Since then, Banks and others have arrested 17 illegal dumpers, shut down 11 businesses and written 36 criminal citations.

The creation of the unit is part of Mayor Martin O'Malley's pledge to get tough on grime. In the past two years, he has tweaked city agencies so they can crack down on garbage that fills city alleys, vacant homes and parking lots.

O'Malley also wants to work with the railroads, Amtrak and CSX Corp., to clean up the area around the tracks that run through Baltimore.

"We've become oblivious to what an awful advertisement it is" to tourists, O'Malley said. It looks like "you are taking a ride through the Quarantine Landfill."

At DPW, solid waste chief Joseph A. Kolodziejski has redesigned his department so more trash collectors will be on hand in neighborhoods.

Collectors belong to one of 21 "boroughs." A supervisor in each geographical area has crews at his disposal for whatever needs doing -- alley clearing, regular trash collection or rat eradication.

The new system gives the department increased flexibility with employees, allowing it to juggle a community's needs while also cutting overtime costs. He has also received fewer complaints, Kolodziejski says.

He says he is short 25 crews -- 100 workers -- but he has tried to make the department more efficient. Bulk trash used to be collected once a month on a certain day. The trucks would meander around the city looking for trash that had been put out.

Now people who want bulk trash removed must call ahead of time so the truck has a list of places to go.

He said his sanitation enforcement employees have handed out hundreds more citations than in the past for improperly stored garbage -- and he thinks residents are getting the message. He is confident there are fewer rat problems.

"More of them are complying, and we need that," Kolodziejski said of residents. "If we don't get that we can't win."

Banks and his partner, Baltimore police Detective Charles E. Robinson, also see the need for resident cooperation. Many residents have gotten so used to seeing dumps in their neighborhoods that they don't call police or public works to complain.

"We're trying to change the way the community thinks, because they don't have to live in conditions like that," Banks said.

Added Robinson: "There was a point when I would see trash and it was trash. Now I see trash and it outrages me."

They want people to call police or write down the license plates of offending trucks. They suggest that people who hire haulers demand a receipt from the city landfill.

Dumping is so routine that some see nothing wrong with it. When Banks and Robinson arrested two men in August for dumping in an alley in the 2300 block of E. North Ave., one protested, "What [did] you stop us for? We were only dumping dirt."

The other man yelled: "I did not know this was wrong."

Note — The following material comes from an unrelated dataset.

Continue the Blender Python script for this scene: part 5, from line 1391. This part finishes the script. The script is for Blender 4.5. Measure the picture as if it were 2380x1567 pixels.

Key to the new unit is the police-public works fusion. Banks and another public works investigator used to be the only two people investigating illegal dumpers in the city. They had no enforcement powers so if they saw an illegal dump in progress they had to call the police and wait.

The new unit is hooked up to the city police dispatch system so if someone calls 911 to report an illegal dumping, there will be swift response. Before, city police didn't know what to do with such calls.

"At first police didn't know how to respond to some lady calling up and saying `There's a guy illegally dumping.' They would say, `That's a sanitation issue,'" Robinson said.